#### RECORDS FOR THIS EXERCISE ####

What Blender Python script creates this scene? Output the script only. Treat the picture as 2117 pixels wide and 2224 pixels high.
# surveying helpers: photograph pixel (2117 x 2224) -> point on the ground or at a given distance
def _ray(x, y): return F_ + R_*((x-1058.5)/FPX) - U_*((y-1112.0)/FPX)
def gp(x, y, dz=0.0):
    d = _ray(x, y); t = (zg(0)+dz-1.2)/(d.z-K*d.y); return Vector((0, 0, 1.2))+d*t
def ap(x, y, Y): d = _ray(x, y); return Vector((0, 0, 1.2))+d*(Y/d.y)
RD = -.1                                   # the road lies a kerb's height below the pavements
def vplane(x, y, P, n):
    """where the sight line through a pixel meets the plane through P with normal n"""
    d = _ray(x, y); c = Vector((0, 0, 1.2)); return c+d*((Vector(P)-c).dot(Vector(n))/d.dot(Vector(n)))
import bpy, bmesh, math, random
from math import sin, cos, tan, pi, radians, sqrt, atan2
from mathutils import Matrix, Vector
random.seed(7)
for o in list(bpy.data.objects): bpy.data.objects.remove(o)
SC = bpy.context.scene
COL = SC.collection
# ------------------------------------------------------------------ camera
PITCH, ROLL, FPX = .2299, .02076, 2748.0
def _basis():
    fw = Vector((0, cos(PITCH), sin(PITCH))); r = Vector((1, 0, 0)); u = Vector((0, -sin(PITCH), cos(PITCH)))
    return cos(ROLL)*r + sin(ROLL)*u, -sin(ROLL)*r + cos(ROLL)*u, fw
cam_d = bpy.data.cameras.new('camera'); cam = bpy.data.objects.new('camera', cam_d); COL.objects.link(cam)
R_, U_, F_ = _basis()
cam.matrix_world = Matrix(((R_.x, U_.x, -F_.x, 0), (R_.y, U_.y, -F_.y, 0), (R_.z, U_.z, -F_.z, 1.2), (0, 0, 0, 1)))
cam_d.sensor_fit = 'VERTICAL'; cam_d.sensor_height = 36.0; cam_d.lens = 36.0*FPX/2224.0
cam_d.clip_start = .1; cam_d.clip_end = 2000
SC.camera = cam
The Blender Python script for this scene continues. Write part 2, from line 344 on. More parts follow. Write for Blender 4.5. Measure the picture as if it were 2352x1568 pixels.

####

PROBLEM STATEMENT: Exactly as written, please output every entry.

ANSWER TO THIS EXERCISE:
What Blender Python script creates this scene? Output the script only. Treat the picture as 2117 pixels wide and 2224 pixels high.
# surveying helpers: photograph pixel (2117 x 2224) -> point on the ground or at a given distance
def _ray(x, y): return F_ + R_*((x-1058.5)/FPX) - U_*((y-1112.0)/FPX)
def gp(x, y, dz=0.0):
    d = _ray(x, y); t = (zg(0)+dz-1.2)/(d.z-K*d.y); return Vector((0, 0, 1.2))+d*t
def ap(x, y, Y): d = _ray(x, y); return Vector((0, 0, 1.2))+d*(Y/d.y)
RD = -.1                                   # the road lies a kerb's height below the pavements
def vplane(x, y, P, n):
    """where the sight line through a pixel meets the plane through P with normal n"""
    d = _ray(x, y); c = Vector((0, 0, 1.2)); return c+d*((Vector(P)-c).dot(Vector(n))/d.dot(Vector(n)))
import bpy, bmesh, math, random
from math import sin, cos, tan, pi, radians, sqrt, atan2
from mathutils import Matrix, Vector
random.seed(7)
for o in list(bpy.data.objects): bpy.data.objects.remove(o)
SC = bpy.context.scene
COL = SC.collection
# ------------------------------------------------------------------ camera
PITCH, ROLL, FPX = .2299, .02076, 2748.0
def _basis():
    fw = Vector((0, cos(PITCH), sin(PITCH))); r = Vector((1, 0, 0)); u = Vector((0, -sin(PITCH), cos(PITCH)))
    return cos(ROLL)*r + sin(ROLL)*u, -sin(ROLL)*r + cos(ROLL)*u, fw
cam_d = bpy.data.cameras.new('camera'); cam = bpy.data.objects.new('camera', cam_d); COL.objects.link(cam)
R_, U_, F_ = _basis()
cam.matrix_world = Matrix(((R_.x, U_.x, -F_.x, 0), (R_.y, U_.y, -F_.y, 0), (R_.z, U_.z, -F_.z, 1.2), (0, 0, 0, 1)))
cam_d.sensor_fit = 'VERTICAL'; cam_d.sensor_height = 36.0; cam_d.lens = 36.0*FPX/2224.0
cam_d.clip_start = .1; cam_d.clip_end = 2000
SC.camera = cam
The Blender Python script for this scene continues. Write part 2, from line 344 on. More parts follow. Write for Blender 4.5. Measure the picture as if it were 2352x1568 pixels.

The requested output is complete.